12 janvier 2017

The Sopranos, 1999-2007

The Sopranos, 1999-2007
Une série créée par David Chase
5 saisons de 13 épisodes et 1 saison de 21 épisodes
Avec : James Gandolfini, Edie Falco, Lorraine Bracco, Michael Imperioli, Dominic Chianese, Steven Van Zandt, Tony Sirico, Joe Pantoliano...


De Rome à Game of thrones, en passant par True detective, la "HBO touch" reste décidément une valeur sûre, gage d'audace scénaristique, d'exigence visuelle et d'acting au diapason. Découverte tardivement, la série The Sopranos a mérité à mes yeux sa prestigieuse réputation de classique, fresque dotée d'un vrai souffle romanesque, aussi ambitieuse dans ses moyens qu'intelligente dans son traitement. Les saisons s'enchaînent et maintiennent leur très haut niveau de qualité. Les épisodes sont de temps en temps construits comme des one-shots, avec exploration/résolution d'un thème, ce dont on n'a presque plus l'habitude. C'est à chaque fois comme un petit film en soi, riche dans ses développements et ses enseignements, avec une richesse de situations qui témoigne d'une connaissance du milieu criminel presque effrayante. Le pilote démarre sur un postulat gonflé — le même que dans le Mafia blues d'Harold Ramis  où le parrain voit questionnée sa toute-puissance en consultation psy. Et il s'agira bien par la suite d'explorer en long et en large tout son univers intime, où la dimension personnelle se mêle à la dimension professionnelle, et sur plusieurs générations. 


Les personnages se présentent ainsi à nous dans toute leur complexité, ne craignant pas de mettre notre empathie à rude épreuve. Le temps nous est en effet donné de nous familiariser et donc inévitablement de nous prendre de sympathie pour la plupart d'entre eux, si pittoresques, et de se laisser convaincre par leurs valeurs. On partage ainsi de très près le quotidien de l'inénarrable Tony Soprano, entre la récupération en peignoir du journal déposé le matin sur la pelouse, et le retour tardif à la maison où on espère encore trouver dans le frigo les lasagnes qu'on réchauffera au micro-ondes. 

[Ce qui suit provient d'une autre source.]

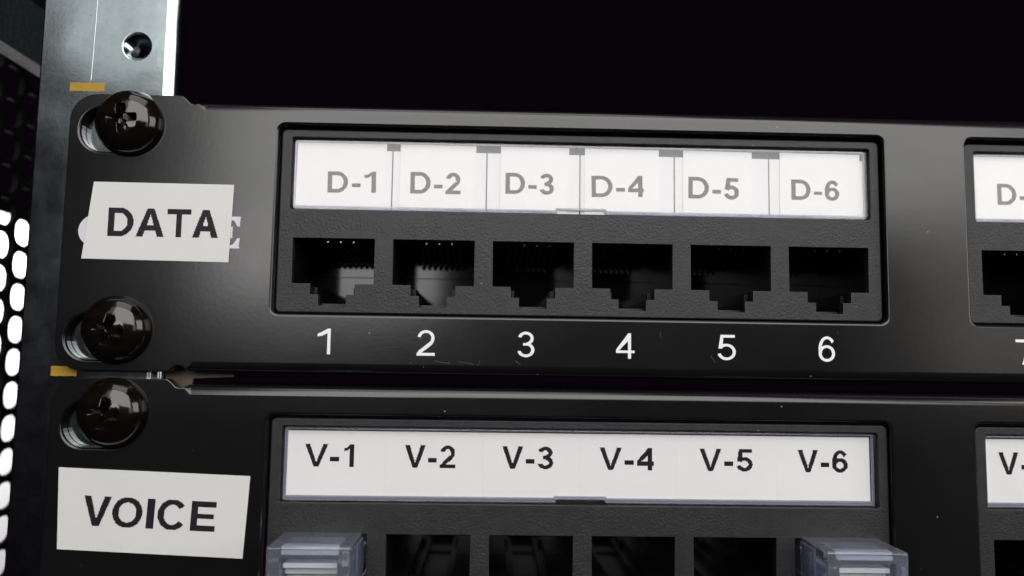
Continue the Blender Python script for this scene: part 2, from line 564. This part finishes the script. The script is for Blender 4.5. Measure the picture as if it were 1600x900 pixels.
def tshape(cx, z, g=0.0):
    return [(cx - 6.4 - g, z - 7.2 - g), (cx - 3.5 - g, z - 7.2 - g), (cx - 3.5 - g, z - 8.9 - g), (cx - 2.17 - g, z - 8.9 - g), (cx - 2.17 - g, z - 10.65 - g),
            (cx + 2.17 + g, z - 10.65 - g), (cx + 2.17 + g, z - 8.9 - g), (cx + 3.5 + g, z - 8.9 - g), (cx + 3.5 + g, z - 7.2 - g), (cx + 6.4 + g, z - 7.2 - g),
            (cx + 6.4 + g, z + g), (cx - 6.4 - g, z + g)]

def housing(root, x0, odz):
    """textured plastic face with six port openings and the window for the label strip"""
    out = rrect(x0 + .32, -28.72 + odz, x0 + 96.18, 0.42 + odz, 0.8, 4)
    loops = [(out, 0.2, 2.4)]
    loops.append((rrect(x0 + 1.95, -12.35 + odz, x0 + 94.7, -0.75 + odz, 0.35, 3), 0.1, 2.6))
    for k in range(6):
        loops.append((tshape(x0 - 22.55 + P0 + k * PITCH, -16.95 + odz), 0.07, 1.3))
    h = plate('port_housing', loops, 1.0, M['module'], root, (x0, 1, -28 + odz), back=False, n=3)
    f = plate('window_floor', [(rrect(x0 + 1.5, -12.9 + odz, x0 + 95.1, -0.2 + odz, .4, 3), 0.05, .5)], 3.2, M['recess'], h, (x0, 3.2, -12 + odz))
    return h

def make_port(root, cx, z):
    V, F, S = [], [], []
    lp = tshape(cx, z, 0.03)
    N = len(lp)
    for y in (2.2, 20.0):
        for x, zz in lp: V.append((x, y, zz))
    for i in range(N):
        k = (i + 1) % N
        F.append((i, k, N + k, N + i))
    for t in tessellate_polygon([[Vector((x, zz, 0)) for x, zz in lp]]):
        F.append(tuple(N + q for q in t))
    # the ledge half way down the back, and the two latch cheeks
    g = join(box_geo(cx - 6.35, cx + 6.35, 19.3, 19.97, z - 4.3, z - 4.1),
             box_geo(cx - 2.15, cx + 2.15, 3.2, 6.5, z - 10.66, z - 10.2), box_geo(cx - 3.48, cx - 2.9, 3.6, 8.0, z - 8.88, z - 7.6), box_geo(cx + 2.9, cx + 3.48, 3.6, 8.0, z - 8.88, z - 7.6))
    k = len(V); V += g[0]; F += [tuple(i + k for i in q) for q in g[1]]
    p = link_mesh('port', V, F, M['gloss'], root, None, (cx, 2, z))
    p.data.materials.append(M['cavity'])
    p.data.materials.append(M['module'])
    for i in range(N): p.data.polygons[i].material_index = 1
    for q in p.data.polygons[-18:-12]: q.material_index = 2
    for q in p.data.polygons[-12:]: q.material_index = 1
    # eight spring contacts that slope from the ceiling at the front to the back
    geos = []
    for q in range(8):
        x = cx - 3.57 + 1.02 * q
        w = .24
        path = [(4.2, z + .1), (7.0, z - .2), (12.0, z - .95), (16.3, z - 2.2), (17.0, z - 1.9)]
        Vv, Ff = [], []
        for (yy, zz) in path:
            Vv += [(x - w, yy, zz - .17), (x + w, yy, zz - .17), (x + w, yy, zz + .17), (x - w, yy, zz + .17)]
        for j in range(len(path) - 1):
            for e in range(4):
                Ff.append((j * 4 + e, j * 4 + (e + 1) % 4, j * 4 + 4 + (e + 1) % 4, j * 4 + 4 + e))
        Ff += [(3, 2, 1, 0)]
        geos.append((Vv, Ff))
    V, F = join(*geos)
    tag(link_mesh('contacts', V, F, M['wire'], p, None, (cx, 3, z)), kind='stuff')
    geos = []
    for q in range(3):
        x = cx - 1.35 + 2.04 * q
        geos.append(box_geo(x - .075, x + .075, 3.0, 3.3, z - .38, z - .2))
    V, F = join(*geos)
    tag(link_mesh('contact_tips', V, F, M['gold'], p, None, (cx, 3, z)), kind='stuff')
    return p

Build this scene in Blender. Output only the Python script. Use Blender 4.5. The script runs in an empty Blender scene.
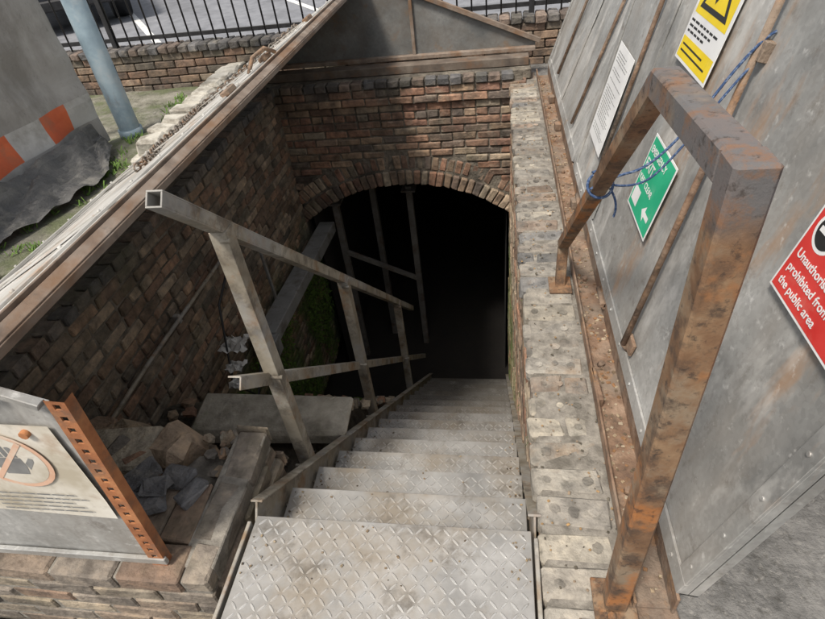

Le choc est alors d'autant plus percutant, lorsqu'un mouvement d'humeur, ou un geste brutal viennent soudainement nous rappeler qu'on est pas dans une famille banale mais bien chez des gangsters, soit des personnages qui sont par nature violents, odieux, grossiers, et donc moralement condamnables. C'est toute la force du show que de nous faire ainsi passer de façon vraiment bluffante du rire au dégoût, de la violence sèche à la tragédie poignante. Et cette façon de rendre inextricable le monde des affaires et de la famille est vraiment au cœur du projet. J'ai particulièrement apprécié que la série  s'attarde notamment sur tous les problèmes liées à l'éducation des mômes, que l'on voit grandir au fil des saisons. Tout est rendu avec un remarquable souci de crédibilité, de la description du milieu aux dialogues des nombreuses engueulades.

James Gandolfini, patriarche gangster en pleine crise de la quarantaine, trouvait là le rôle de sa vie, lui qui se voyait jusqu'alors coltiné à des apparitions éclairs au cinoche (parfois mémorables, comme dans le True romance de Tony Scott). Et il est entouré d'acteurs merveilleux, qui sont autant de trognes que de personnalités, au milieu desquelles le parcours heurté de Christopher Moltisanti — épatant Michael Imperioli — est sans doute le plus touchant. La série se joue avec finesse des inévitables références cinématographiques sur le sujet (de The Godfather, à Goodfellas), sauf qu'on n'est pas chez les gros poissons mais dans la mafia provinciale du New Jersey, et c'est précisément ce léger décalage, opéré dès le générique d'ouverture qui nous embarque loin de New York, qui va permettre de renouveler la peinture de cet univers si codifié, où la violence peut à l'occasion se teinter de pathétique.

Découpée en deux parties, la saison 6 donne peut-être l'impression d'être moins inspirée, d'avoir une écriture moins assurée. Il s'y passe pourtant des choses, mais ça traîne un peu la patte, et les auteurs semblent bizarrement s'acharner à creuser des pistes qui n'aboutiront pas vraiment. Heureusement, ça s'améliore bientôt, chaque épisode se révèlant de plus en plus fort, voire émouvant. On se retrouve souvent pris à la gorge, et alors qu'on s'approche de la fin, la noirceur semble tout envahir. Et c'est sur une mémorable dernière séquence, aussi belle que courageuse, que s'achève le précieux partage avec toutes ces existences (« Don't stop !... »).